SET TASK: All lines in which the word "high" occurs are to be extracted.

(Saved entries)
★ ★ ★

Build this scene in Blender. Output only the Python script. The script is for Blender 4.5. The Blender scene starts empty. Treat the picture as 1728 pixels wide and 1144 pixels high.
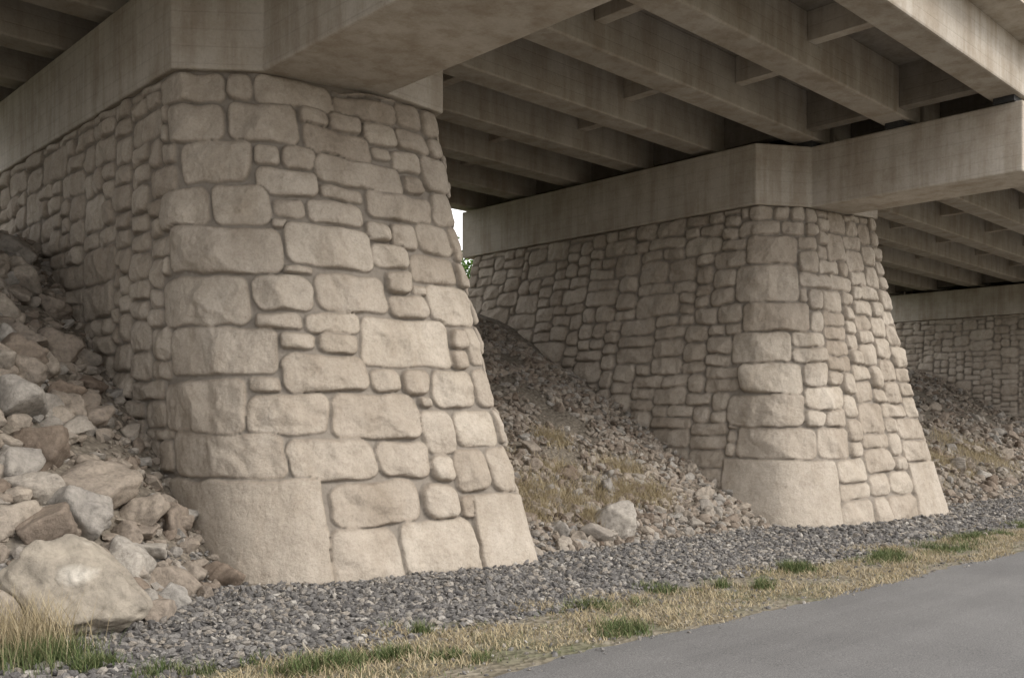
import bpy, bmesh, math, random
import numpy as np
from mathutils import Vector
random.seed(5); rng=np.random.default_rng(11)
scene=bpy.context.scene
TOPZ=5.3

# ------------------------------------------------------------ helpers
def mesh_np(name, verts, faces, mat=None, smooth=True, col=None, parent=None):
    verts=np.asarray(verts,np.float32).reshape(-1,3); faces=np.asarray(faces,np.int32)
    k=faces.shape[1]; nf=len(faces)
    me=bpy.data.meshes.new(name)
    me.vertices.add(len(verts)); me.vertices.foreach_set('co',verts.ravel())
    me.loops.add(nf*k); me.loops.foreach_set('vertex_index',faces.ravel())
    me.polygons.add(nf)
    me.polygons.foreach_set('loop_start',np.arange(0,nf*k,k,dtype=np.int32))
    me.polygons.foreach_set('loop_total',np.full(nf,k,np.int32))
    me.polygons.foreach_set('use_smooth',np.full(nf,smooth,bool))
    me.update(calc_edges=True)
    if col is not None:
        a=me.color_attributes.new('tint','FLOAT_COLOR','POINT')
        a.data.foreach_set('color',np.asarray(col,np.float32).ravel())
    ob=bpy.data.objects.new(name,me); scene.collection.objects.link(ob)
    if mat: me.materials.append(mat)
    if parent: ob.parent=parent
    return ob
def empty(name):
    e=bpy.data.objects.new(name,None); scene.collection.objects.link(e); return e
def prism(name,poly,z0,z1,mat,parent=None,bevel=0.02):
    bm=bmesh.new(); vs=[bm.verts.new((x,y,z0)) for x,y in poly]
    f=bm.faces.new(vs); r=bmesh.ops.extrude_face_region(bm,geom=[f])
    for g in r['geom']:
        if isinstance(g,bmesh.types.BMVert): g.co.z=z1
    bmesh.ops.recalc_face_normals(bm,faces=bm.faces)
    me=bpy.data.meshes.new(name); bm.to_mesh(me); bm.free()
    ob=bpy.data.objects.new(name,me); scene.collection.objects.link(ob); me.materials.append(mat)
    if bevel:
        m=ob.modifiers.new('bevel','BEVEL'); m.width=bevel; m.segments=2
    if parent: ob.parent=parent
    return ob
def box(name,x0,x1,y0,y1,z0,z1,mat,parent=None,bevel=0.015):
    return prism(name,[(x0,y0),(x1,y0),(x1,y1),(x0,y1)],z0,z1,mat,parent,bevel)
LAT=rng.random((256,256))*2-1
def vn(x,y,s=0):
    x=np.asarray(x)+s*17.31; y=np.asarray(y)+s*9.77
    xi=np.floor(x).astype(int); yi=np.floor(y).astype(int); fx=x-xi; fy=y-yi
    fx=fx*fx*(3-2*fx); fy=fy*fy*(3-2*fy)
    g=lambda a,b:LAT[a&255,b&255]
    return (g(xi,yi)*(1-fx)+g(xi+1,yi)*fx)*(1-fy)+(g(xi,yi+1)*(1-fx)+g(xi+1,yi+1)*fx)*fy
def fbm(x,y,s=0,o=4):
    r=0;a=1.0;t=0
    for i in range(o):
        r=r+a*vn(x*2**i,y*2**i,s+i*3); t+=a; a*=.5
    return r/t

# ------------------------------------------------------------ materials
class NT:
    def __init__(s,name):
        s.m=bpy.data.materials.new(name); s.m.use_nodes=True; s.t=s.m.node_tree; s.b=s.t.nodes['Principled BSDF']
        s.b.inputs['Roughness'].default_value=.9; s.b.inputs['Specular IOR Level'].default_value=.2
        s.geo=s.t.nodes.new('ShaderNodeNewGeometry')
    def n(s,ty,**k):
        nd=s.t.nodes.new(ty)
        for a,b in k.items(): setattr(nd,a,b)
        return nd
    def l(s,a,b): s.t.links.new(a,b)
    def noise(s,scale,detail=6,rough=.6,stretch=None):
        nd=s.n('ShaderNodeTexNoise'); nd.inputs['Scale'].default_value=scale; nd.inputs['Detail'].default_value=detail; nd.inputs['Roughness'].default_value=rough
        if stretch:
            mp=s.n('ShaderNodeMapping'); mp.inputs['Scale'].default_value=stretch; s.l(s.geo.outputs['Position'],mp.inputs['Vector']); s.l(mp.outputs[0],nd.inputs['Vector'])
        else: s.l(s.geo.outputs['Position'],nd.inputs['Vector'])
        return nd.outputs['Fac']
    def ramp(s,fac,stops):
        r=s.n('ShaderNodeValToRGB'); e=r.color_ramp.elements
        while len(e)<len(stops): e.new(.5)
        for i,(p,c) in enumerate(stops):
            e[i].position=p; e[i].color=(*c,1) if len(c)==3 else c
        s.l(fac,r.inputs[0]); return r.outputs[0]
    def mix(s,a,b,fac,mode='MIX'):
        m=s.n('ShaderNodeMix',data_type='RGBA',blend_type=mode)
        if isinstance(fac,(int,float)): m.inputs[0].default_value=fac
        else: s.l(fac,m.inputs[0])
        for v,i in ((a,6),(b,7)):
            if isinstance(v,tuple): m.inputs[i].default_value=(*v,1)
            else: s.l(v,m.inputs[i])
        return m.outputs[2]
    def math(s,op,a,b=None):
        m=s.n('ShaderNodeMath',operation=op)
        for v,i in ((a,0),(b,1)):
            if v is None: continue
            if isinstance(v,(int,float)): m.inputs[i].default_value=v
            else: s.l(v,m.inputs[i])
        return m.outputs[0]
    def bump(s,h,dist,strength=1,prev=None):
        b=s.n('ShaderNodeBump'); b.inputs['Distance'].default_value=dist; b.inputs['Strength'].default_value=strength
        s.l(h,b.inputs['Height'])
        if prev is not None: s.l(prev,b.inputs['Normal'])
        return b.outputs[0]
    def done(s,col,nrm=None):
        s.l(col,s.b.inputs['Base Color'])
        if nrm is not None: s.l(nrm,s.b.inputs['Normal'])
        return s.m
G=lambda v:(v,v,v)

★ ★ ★

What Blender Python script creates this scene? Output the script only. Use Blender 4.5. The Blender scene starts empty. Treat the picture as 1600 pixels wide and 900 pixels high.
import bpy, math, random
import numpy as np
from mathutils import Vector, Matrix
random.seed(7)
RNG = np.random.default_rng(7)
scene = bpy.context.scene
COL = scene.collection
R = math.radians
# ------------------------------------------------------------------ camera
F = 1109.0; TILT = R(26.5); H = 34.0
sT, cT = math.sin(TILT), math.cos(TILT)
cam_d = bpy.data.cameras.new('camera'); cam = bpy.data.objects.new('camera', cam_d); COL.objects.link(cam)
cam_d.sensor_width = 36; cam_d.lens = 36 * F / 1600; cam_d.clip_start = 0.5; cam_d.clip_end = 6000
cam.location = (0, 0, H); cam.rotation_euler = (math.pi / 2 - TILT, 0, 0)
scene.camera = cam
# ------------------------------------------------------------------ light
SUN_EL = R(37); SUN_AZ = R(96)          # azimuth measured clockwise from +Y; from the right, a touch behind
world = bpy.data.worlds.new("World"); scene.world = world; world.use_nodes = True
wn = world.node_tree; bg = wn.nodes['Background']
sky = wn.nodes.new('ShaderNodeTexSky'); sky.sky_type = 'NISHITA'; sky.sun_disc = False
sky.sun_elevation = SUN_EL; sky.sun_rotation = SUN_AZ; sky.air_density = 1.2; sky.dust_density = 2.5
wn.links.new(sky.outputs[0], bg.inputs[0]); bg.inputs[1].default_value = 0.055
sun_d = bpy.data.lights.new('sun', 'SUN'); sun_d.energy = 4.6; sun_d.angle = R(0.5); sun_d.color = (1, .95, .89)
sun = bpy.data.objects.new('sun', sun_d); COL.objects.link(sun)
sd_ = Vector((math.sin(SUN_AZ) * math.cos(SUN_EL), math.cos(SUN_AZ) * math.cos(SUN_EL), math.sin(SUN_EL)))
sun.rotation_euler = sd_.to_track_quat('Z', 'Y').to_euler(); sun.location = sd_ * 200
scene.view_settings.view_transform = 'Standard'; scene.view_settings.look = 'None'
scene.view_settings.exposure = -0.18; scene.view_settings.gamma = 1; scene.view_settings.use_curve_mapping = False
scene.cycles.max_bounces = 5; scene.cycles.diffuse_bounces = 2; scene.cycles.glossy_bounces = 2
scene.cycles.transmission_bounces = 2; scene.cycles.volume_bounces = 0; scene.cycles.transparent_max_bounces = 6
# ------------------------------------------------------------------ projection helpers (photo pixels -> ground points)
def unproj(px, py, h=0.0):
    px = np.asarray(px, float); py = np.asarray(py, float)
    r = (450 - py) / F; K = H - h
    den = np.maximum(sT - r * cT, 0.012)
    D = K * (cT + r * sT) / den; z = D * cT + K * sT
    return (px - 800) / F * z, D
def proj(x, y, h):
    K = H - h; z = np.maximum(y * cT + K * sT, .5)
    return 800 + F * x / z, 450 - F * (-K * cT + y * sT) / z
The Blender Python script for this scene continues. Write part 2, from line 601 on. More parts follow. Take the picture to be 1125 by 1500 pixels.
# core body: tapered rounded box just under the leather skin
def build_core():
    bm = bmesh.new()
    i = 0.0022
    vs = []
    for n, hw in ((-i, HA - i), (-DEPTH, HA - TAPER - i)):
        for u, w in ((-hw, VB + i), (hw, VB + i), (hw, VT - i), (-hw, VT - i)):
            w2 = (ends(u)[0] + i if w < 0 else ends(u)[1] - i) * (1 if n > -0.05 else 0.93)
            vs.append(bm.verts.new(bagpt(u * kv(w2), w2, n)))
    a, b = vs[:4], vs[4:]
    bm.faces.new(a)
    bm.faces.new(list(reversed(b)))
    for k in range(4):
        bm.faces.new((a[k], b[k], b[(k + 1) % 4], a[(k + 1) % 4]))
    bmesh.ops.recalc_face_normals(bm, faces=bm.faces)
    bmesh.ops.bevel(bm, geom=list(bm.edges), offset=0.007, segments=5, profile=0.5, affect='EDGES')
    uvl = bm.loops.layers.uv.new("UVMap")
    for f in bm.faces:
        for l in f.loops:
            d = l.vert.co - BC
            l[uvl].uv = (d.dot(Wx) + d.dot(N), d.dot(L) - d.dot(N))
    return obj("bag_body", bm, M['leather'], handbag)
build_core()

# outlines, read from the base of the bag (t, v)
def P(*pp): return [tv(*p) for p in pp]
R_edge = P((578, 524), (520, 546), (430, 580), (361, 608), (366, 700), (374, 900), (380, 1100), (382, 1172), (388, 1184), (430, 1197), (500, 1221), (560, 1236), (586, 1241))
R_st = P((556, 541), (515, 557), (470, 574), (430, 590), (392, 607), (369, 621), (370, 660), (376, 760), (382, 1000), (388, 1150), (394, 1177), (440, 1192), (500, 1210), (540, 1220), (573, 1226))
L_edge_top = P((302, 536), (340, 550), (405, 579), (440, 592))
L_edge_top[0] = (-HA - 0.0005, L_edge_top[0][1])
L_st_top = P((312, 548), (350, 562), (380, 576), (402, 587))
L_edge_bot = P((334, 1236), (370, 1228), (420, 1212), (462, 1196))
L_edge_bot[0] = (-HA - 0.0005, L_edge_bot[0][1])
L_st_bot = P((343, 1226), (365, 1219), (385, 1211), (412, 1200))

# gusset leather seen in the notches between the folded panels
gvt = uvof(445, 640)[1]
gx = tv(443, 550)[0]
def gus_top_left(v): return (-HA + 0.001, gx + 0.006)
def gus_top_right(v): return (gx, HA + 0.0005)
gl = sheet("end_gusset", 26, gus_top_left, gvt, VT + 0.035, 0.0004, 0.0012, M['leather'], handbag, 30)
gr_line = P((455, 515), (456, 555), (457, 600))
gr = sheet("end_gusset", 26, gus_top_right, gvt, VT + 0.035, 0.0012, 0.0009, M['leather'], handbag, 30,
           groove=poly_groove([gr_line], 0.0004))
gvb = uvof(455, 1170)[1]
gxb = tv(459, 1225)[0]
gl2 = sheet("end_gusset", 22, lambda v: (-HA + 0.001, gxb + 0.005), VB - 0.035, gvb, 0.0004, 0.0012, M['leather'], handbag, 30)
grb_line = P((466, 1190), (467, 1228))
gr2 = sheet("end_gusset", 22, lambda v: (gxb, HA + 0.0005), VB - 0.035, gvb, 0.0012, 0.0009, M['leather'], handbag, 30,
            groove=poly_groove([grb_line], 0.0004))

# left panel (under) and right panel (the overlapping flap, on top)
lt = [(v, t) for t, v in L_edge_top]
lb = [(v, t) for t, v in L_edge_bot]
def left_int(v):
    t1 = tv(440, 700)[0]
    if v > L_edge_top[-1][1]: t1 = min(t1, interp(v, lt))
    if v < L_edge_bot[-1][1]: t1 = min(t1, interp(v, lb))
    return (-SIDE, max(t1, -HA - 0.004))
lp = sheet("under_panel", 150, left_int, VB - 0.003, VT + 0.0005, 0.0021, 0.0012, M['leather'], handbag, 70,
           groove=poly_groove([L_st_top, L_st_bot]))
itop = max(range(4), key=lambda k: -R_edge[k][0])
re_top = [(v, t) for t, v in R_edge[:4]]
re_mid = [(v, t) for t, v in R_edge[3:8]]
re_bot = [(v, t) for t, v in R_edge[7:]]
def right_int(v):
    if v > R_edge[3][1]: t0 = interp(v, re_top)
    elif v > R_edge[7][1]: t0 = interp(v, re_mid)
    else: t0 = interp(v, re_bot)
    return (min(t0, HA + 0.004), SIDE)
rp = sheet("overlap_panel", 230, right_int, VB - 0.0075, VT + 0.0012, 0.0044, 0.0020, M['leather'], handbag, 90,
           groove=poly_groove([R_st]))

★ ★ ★

EXERCISE SOLUTION:
Build this scene in Blender. Output only the Python script. The script is for Blender 4.5. The Blender scene starts empty. Treat the picture as 1728 pixels wide and 1144 pixels high.
What Blender Python script creates this scene? Output the script only. Use Blender 4.5. The Blender scene starts empty. Treat the picture as 1600 pixels wide and 900 pixels high.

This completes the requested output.